--- begin ---

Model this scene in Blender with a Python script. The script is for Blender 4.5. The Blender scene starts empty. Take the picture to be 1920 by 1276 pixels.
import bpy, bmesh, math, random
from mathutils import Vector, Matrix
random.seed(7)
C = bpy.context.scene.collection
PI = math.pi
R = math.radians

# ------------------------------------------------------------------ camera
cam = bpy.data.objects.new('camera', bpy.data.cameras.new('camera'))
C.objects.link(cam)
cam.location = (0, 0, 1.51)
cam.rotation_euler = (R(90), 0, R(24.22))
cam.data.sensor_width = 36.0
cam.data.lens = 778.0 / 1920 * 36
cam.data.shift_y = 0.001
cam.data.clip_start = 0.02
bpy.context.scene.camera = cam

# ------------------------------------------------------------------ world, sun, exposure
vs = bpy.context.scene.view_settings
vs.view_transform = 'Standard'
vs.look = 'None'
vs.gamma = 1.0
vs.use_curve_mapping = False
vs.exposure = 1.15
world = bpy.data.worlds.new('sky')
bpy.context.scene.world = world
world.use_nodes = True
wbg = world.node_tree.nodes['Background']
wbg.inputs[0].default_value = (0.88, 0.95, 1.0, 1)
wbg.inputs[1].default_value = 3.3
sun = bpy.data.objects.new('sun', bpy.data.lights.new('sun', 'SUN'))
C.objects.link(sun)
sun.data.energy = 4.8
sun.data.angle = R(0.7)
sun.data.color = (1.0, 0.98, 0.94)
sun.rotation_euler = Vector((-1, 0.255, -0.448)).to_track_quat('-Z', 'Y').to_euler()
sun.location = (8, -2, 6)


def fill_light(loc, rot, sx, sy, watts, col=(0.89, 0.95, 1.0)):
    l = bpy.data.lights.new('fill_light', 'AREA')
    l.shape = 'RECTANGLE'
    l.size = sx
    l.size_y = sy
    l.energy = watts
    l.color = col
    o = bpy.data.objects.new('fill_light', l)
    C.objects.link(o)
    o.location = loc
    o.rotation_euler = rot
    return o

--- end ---

- _Task details_
Word for word, restate all of the data shown above.

- _Solution for this problem_
Model this scene in Blender with a Python script. The script is for Blender 4.5. The Blender scene starts empty. Take the picture to be 1920 by 1276 pixels.
import bpy, bmesh, math, random
from mathutils import Vector, Matrix
random.seed(7)
C = bpy.context.scene.collection
PI = math.pi
R = math.radians

# ------------------------------------------------------------------ camera
cam = bpy.data.objects.new('camera', bpy.data.cameras.new('camera'))
C.objects.link(cam)
cam.location = (0, 0, 1.51)
cam.rotation_euler = (R(90), 0, R(24.22))
cam.data.sensor_width = 36.0
cam.data.lens = 778.0 / 1920 * 36
cam.data.shift_y = 0.001
cam.data.clip_start = 0.02
bpy.context.scene.camera = cam

# ------------------------------------------------------------------ world, sun, exposure
vs = bpy.context.scene.view_settings
vs.view_transform = 'Standard'
vs.look = 'None'
vs.gamma = 1.0
vs.use_curve_mapping = False
vs.exposure = 1.15
world = bpy.data.worlds.new('sky')
bpy.context.scene.world = world
world.use_nodes = True
wbg = world.node_tree.nodes['Background']
wbg.inputs[0].default_value = (0.88, 0.95, 1.0, 1)
wbg.inputs[1].default_value = 3.3
sun = bpy.data.objects.new('sun', bpy.data.lights.new('sun', 'SUN'))
C.objects.link(sun)
sun.data.energy = 4.8
sun.data.angle = R(0.7)
sun.data.color = (1.0, 0.98, 0.94)
sun.rotation_euler = Vector((-1, 0.255, -0.448)).to_track_quat('-Z', 'Y').to_euler()
sun.location = (8, -2, 6)


def fill_light(loc, rot, sx, sy, watts, col=(0.89, 0.95, 1.0)):
    l = bpy.data.lights.new('fill_light', 'AREA')
    l.shape = 'RECTANGLE'
    l.size = sx
    l.size_y = sy
    l.energy = watts
    l.color = col
    o = bpy.data.objects.new('fill_light', l)
    C.objects.link(o)
    o.location = loc
    o.rotation_euler = rot
    return o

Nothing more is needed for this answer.